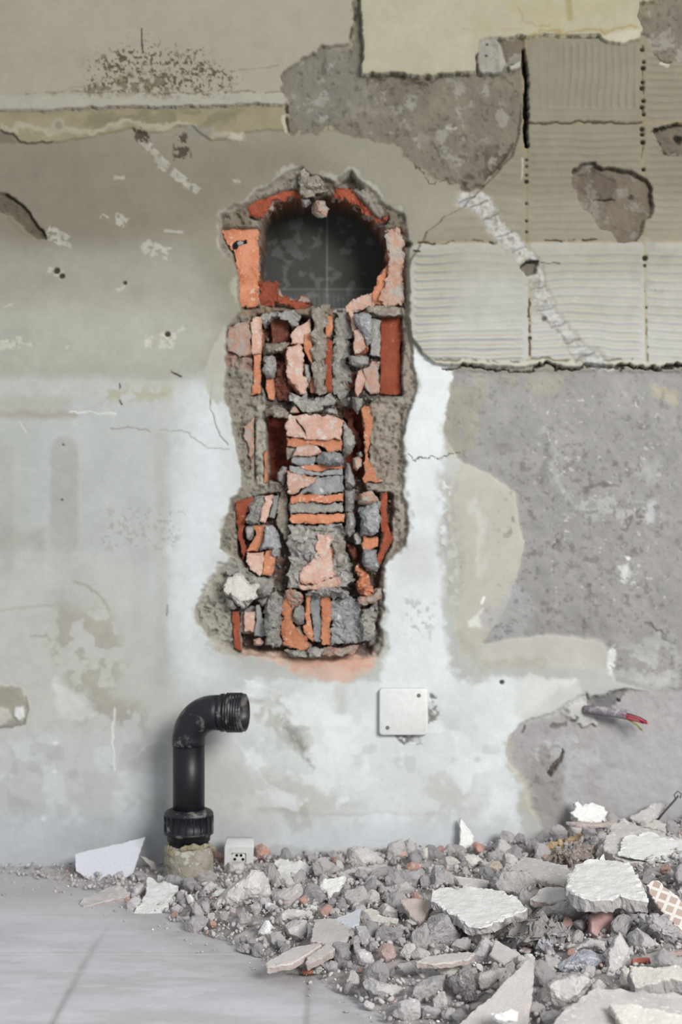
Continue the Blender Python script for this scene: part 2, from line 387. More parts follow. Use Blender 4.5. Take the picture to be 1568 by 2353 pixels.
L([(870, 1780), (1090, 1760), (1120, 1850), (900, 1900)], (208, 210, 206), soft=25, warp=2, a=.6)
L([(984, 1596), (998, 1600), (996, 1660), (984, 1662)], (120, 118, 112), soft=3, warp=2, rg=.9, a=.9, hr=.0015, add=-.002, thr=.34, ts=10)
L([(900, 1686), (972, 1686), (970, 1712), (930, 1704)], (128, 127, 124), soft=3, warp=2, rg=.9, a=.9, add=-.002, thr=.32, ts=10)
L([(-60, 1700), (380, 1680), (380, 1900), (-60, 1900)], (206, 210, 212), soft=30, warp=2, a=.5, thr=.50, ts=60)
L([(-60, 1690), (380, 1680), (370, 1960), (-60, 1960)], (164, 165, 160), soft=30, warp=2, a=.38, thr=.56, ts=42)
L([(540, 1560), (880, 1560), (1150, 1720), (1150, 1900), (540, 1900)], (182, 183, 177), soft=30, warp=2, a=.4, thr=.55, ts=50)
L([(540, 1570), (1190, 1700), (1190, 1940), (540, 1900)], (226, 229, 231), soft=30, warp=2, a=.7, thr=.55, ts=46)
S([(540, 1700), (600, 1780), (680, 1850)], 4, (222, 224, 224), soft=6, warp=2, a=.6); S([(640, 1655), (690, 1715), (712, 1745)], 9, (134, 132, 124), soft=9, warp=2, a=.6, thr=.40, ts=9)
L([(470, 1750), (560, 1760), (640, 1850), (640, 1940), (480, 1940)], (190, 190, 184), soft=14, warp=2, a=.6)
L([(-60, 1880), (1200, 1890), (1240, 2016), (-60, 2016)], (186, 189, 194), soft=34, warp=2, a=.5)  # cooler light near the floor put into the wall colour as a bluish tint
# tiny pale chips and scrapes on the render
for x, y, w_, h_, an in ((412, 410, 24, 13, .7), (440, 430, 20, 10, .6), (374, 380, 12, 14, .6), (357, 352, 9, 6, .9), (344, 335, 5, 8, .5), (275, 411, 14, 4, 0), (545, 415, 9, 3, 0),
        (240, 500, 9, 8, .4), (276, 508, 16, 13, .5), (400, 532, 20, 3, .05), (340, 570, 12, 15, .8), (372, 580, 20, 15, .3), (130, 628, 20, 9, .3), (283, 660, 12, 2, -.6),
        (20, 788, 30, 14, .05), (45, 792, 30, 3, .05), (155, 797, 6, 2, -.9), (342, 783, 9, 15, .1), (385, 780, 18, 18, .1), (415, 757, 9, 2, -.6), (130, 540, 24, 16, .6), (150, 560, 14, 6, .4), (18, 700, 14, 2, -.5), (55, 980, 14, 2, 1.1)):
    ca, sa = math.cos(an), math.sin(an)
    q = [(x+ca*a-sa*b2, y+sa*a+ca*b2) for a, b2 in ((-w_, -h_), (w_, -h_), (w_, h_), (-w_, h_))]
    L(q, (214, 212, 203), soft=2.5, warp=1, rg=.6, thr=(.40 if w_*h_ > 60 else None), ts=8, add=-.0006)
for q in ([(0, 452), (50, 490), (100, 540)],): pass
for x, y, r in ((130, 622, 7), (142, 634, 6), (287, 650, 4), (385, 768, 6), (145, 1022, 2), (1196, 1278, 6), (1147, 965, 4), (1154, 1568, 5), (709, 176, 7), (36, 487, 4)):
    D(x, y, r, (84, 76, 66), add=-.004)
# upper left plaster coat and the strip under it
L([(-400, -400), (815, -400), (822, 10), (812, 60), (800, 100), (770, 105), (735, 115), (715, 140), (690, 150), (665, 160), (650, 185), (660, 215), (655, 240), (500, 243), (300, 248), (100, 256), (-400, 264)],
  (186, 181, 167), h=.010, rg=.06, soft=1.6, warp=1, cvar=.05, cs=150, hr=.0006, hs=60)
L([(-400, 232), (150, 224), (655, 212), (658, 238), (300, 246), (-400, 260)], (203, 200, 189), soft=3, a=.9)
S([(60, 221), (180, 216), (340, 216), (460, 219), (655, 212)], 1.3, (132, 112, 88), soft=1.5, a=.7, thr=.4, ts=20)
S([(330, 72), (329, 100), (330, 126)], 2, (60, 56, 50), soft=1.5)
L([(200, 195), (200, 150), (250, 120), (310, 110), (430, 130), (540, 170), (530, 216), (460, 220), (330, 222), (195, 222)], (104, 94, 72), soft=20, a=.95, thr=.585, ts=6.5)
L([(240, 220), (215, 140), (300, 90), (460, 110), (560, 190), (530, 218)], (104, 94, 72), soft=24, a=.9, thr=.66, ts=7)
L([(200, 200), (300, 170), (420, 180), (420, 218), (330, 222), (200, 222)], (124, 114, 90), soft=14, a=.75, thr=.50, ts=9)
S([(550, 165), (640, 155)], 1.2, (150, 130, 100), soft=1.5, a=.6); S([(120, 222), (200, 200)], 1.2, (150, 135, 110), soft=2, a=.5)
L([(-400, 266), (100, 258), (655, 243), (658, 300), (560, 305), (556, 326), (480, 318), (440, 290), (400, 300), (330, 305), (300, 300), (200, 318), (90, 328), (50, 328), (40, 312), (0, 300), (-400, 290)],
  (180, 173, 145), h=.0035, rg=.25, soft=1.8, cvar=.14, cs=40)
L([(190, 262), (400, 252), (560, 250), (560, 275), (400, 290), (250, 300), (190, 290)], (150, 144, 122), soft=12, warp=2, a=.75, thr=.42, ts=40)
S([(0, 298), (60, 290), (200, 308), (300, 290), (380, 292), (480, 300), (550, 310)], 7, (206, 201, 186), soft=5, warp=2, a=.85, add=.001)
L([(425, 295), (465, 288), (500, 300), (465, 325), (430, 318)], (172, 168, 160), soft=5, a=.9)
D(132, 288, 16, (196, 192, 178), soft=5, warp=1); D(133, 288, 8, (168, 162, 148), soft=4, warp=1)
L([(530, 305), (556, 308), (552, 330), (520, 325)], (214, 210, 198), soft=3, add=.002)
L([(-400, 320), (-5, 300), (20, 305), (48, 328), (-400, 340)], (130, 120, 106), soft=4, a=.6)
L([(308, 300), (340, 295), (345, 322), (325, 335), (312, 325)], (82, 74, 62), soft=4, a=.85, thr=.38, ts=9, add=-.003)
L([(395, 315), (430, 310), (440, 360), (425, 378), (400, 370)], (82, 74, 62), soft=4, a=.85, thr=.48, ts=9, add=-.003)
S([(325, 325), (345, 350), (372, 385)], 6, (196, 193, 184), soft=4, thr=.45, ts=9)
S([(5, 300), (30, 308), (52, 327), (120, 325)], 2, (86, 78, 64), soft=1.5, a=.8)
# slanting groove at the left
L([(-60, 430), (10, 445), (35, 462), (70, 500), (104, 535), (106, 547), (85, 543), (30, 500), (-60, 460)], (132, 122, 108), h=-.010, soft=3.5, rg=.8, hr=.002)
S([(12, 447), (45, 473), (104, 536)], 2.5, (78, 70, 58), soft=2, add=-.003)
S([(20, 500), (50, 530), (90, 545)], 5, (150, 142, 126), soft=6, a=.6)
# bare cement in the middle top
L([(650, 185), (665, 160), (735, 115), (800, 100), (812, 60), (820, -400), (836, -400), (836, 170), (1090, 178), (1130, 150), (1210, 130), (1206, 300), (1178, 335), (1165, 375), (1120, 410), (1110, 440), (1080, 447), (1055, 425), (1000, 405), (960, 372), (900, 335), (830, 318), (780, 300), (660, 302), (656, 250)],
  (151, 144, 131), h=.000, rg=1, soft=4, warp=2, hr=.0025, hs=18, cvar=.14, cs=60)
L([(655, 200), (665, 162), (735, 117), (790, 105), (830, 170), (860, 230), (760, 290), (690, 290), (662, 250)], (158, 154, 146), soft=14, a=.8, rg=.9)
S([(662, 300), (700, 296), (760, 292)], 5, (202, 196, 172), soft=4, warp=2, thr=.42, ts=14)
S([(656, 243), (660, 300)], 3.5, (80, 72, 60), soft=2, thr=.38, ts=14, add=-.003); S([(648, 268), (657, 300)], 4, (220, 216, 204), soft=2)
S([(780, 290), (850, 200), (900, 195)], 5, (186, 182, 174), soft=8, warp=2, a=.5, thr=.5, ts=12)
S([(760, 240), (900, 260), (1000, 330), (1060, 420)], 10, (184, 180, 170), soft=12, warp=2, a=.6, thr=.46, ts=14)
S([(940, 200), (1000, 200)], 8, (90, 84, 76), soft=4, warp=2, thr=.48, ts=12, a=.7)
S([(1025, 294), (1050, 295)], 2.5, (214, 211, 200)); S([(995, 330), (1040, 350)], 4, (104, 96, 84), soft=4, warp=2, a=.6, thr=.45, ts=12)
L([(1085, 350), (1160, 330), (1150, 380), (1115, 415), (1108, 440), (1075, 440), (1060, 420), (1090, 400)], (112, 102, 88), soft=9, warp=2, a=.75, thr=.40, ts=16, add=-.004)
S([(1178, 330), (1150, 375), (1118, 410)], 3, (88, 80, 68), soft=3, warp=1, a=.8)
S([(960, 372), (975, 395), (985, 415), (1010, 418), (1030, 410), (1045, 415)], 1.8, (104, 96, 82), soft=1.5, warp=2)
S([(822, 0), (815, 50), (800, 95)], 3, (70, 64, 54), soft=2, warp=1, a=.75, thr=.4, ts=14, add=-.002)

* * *

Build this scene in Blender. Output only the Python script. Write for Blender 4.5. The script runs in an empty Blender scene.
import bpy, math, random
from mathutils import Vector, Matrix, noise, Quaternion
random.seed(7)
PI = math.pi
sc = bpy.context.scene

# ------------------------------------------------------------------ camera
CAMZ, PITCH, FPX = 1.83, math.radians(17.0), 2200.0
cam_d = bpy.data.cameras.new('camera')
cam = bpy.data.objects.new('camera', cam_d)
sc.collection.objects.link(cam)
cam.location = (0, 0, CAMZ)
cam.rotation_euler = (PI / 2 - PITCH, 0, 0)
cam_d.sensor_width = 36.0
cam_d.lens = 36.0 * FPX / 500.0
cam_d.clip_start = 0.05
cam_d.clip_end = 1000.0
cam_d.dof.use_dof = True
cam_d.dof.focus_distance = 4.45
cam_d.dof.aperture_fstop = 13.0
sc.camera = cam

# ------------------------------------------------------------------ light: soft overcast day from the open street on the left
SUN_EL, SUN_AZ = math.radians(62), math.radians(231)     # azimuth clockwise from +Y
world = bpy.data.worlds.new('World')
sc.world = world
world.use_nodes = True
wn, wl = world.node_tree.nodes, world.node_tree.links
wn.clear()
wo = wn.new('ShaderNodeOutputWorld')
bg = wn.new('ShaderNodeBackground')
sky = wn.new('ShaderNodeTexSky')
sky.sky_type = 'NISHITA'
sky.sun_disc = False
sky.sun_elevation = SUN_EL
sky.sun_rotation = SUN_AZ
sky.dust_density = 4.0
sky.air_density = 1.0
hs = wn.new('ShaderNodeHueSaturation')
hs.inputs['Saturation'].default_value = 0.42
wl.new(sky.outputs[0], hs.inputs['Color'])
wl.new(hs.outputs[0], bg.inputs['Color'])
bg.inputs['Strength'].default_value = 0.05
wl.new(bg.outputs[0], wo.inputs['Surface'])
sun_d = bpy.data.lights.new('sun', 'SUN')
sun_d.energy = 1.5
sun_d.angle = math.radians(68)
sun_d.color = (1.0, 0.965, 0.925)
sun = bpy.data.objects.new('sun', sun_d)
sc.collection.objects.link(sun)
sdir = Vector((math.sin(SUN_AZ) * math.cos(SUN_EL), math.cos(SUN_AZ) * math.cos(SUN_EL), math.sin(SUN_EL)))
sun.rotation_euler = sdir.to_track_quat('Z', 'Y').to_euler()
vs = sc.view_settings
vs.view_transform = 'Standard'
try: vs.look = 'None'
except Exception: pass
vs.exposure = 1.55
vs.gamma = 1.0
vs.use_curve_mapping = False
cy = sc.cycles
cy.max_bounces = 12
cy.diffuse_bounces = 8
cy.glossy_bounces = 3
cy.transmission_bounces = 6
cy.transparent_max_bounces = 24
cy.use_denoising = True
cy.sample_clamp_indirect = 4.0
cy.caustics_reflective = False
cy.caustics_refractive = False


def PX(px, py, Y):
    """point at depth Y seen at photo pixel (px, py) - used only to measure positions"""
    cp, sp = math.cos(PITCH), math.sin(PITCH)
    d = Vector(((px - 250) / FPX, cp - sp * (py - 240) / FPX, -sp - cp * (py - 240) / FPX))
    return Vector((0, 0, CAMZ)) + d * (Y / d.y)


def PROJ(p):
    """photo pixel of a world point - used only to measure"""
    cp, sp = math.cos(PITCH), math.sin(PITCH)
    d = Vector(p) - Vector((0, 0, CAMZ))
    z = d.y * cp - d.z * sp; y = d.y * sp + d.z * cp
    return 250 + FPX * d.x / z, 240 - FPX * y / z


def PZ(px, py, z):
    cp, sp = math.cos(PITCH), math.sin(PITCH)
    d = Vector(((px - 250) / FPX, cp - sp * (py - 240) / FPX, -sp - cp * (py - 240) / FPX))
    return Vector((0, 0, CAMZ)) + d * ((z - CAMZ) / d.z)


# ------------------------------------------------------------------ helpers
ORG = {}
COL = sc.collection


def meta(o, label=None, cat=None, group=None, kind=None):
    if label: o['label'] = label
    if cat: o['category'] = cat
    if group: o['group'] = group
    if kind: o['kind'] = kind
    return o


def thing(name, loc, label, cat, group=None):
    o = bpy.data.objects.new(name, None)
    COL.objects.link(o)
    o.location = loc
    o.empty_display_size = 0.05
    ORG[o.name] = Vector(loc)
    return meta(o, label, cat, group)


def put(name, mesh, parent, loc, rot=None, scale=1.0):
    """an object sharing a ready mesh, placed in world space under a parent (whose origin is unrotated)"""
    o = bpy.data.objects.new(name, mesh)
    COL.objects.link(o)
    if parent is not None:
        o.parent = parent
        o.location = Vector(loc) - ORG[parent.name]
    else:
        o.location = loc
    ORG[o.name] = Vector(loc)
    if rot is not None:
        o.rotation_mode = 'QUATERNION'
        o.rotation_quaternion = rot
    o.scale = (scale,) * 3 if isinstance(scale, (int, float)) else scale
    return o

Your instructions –
Your task is to quote exactly the lines beginning with the one that contains "a=.7, thr=.4, ts=20)" and ending with the one that contains "110), soft=2, a=.5)", with nothing left out or added.

Correct output –
S([(60, 221), (180, 216), (340, 216), (460, 219), (655, 212)], 1.3, (132, 112, 88), soft=1.5, a=.7, thr=.4, ts=20)
S([(330, 72), (329, 100), (330, 126)], 2, (60, 56, 50), soft=1.5)
L([(200, 195), (200, 150), (250, 120), (310, 110), (430, 130), (540, 170), (530, 216), (460, 220), (330, 222), (195, 222)], (104, 94, 72), soft=20, a=.95, thr=.585, ts=6.5)
L([(240, 220), (215, 140), (300, 90), (460, 110), (560, 190), (530, 218)], (104, 94, 72), soft=24, a=.9, thr=.66, ts=7)
L([(200, 200), (300, 170), (420, 180), (420, 218), (330, 222), (200, 222)], (124, 114, 90), soft=14, a=.75, thr=.50, ts=9)
S([(550, 165), (640, 155)], 1.2, (150, 130, 100), soft=1.5, a=.6); S([(120, 222), (200, 200)], 1.2, (150, 135, 110), soft=2, a=.5)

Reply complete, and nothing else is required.